I have a road network (vector) that i'm interested in carrying out some space syntax analysis on.
Predictably my GIS data is in a pretty terrible state. For example, there are a bunch of roads on the network that look like they join but do not. I've managed to fix some of this (on the surface at least) with the GRASS v.clean tool in QGIS.
My big problem though is polylines. In nearly every case I have long stretches of road that are stored as separate polylines. For example, a long trunk road, split into 5 or 6 separate lines even if they have all snapped together. Worse still in some cases these sections have been given different (or slightly different) road names and have no common identifying attribute. If I run the 'topology checker' in QGIS - it identifies these as 'pseudo-nodes'.
I now want to clean these pseudo-nodes and I was really hoping that there would be a (fairly) simple method of simplifying this network to allow me to run the space syntax analysis tools to actually give a meaningful output. Unfortunately the 'topology checker' only shows you where the errors are, I now need a tool to help me clean them. I had though v.clean from GRASS would do the trick but haven't had much luck.

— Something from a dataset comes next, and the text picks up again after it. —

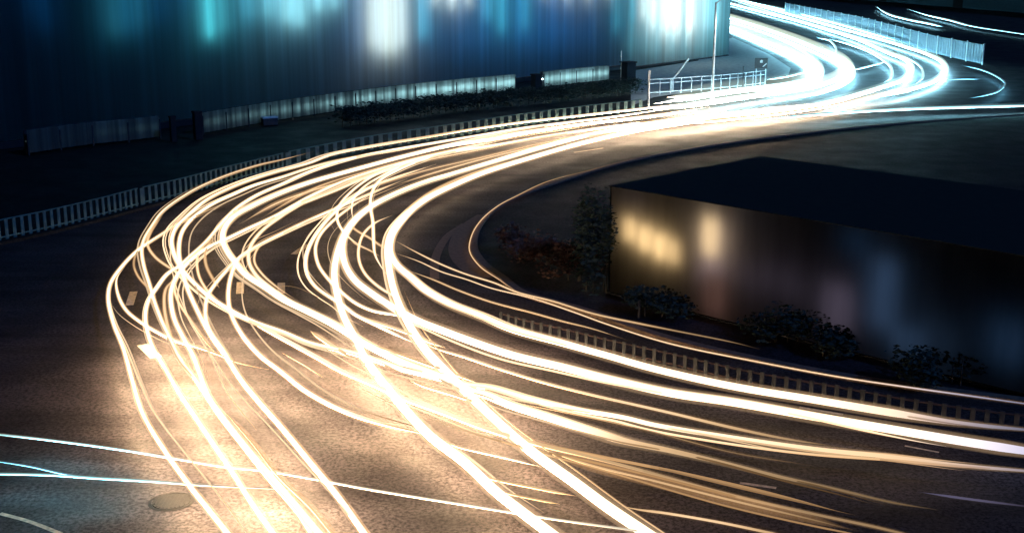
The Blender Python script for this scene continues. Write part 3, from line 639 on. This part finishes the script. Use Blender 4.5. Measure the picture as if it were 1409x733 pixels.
# shrubs round the low building
def shrub(label, px, py, w, h, m, n=900):
    t = thing('shrub', label, 'shrub', at(px, py))
    for k in range(4):
        bm = bmesh.new(); cyl(bm, (random.uniform(-.3, .3) * w, random.uniform(-.2, .2) * w, -.03), .025, h * .7, 5); link('stem', bm, M['twig'], t)
    bm = bmesh.new()
    lobes = [(random.uniform(-.4, .4) * w, random.uniform(-.3, .3) * w, h * random.uniform(.3, .75), random.uniform(.25, .42)) for _ in range(7)]
    for k in range(n):
        lx, ly, lz, lr = random.choice(lobes)
        v = Vector((random.gauss(0, 1), random.gauss(0, 1), random.gauss(0, 1))).normalized() * random.random() ** .4
        p = Vector((lx + v.x * lr * w, ly + v.y * lr * w, max(.05, lz + v.z * lr * h)))
        sz = random.uniform(.05, .12)
        mm = Matrix.Translation(p) @ Matrix.Rotation(random.uniform(0, 6.28), 4, 'Z') @ Matrix.Rotation(random.uniform(-1.3, 1.3), 4, 'X')
        bm.faces.new([bm.verts.new(mm @ Vector(q)) for q in ((-sz, 0, 0), (0, -sz * .55, 0), (sz, 0, 0), (0, sz * .55, 0))])
    link('foliage', bm, m, t)
for lab, px, py, w, h, m in (
    ('added reddish shrub nearest the gold kerb line at the tip of the verge', 712, 352, 2.0, 1.3, 'maroon_leaf'), ('added broad reddish shrub second from the tip of the verge', 752, 368, 2.4, 1.5, 'maroon_leaf'),
    ('added reddish shrub just left of the warm lit window', 796, 384, 2.2, 1.6, 'maroon_leaf'), ('tall dark shrub hiding the left corner of the low building', 822, 404, 1.5, 4.4, 'leaf'),
    ('dark low shrub below the warm windows', 900, 436, 2.0, 1.0, 'leaf'), ('dark shrub between the warm windows and the violet glow', 1075, 470, 2.2, 1.3, 'leaf'),
    ('small dark shrub under the violet glow', 1140, 492, 1.5, .9, 'leaf'), ('dark shrub in front of the blue glow near the right', 1290, 528, 2.3, 1.2, 'leaf')):
    shrub(lab, px, py, w, h, M[m], 2600 if h > 4 else 1100)

# ------------------------------------------------------------------ manhole on the lit road
p = at(236, 690); t = thing('manhole_cover', 'round iron manhole cover on the lit road at lower left', 'manhole cover', p + Vector((0, 0, .004)))
bm = bmesh.new(); cyl(bm, (0, 0, 0), .42, .02, 32)
for k in range(-4, 5): box(bm, (k * .085, 0, .024), (.035, 2 * math.sqrt(.38 ** 2 - (k * .085) ** 2), .012))
link('lid', bm, M['iron'], t)
bm = bmesh.new()
for k in range(32):
    a0, a1 = 2 * math.pi * k / 32, 2 * math.pi * (k + 1) / 32
    q = [(r * math.cos(a), r * math.sin(a), z) for a, r, z in ((a0, .45, .024), (a0, .52, .006), (a1, .52, .006), (a1, .45, .024))]
    bm.faces.new([bm.verts.new(v) for v in q])
link('rim', bm, M['iron'], t)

I have been looking at the suggested answers here: Find pseudo nodes in free GIS software
There are a lot of reference to the sextante plugin for QGIS - though I have a feeling this has been incorporated into QGIS's tool now as the 'This plugin is deprecated!' according to the repository. If so, I can't find "Extract endpoints of lines" and "Join adjacent lines". Does anyone know where I can find these functions - or alternatives?
p.s. using QGIS 2.10 on Ubuntu 14.04 - but open to suggestions of other opensource software/solutions: R; Python, GRASS 7, Open Jump etc.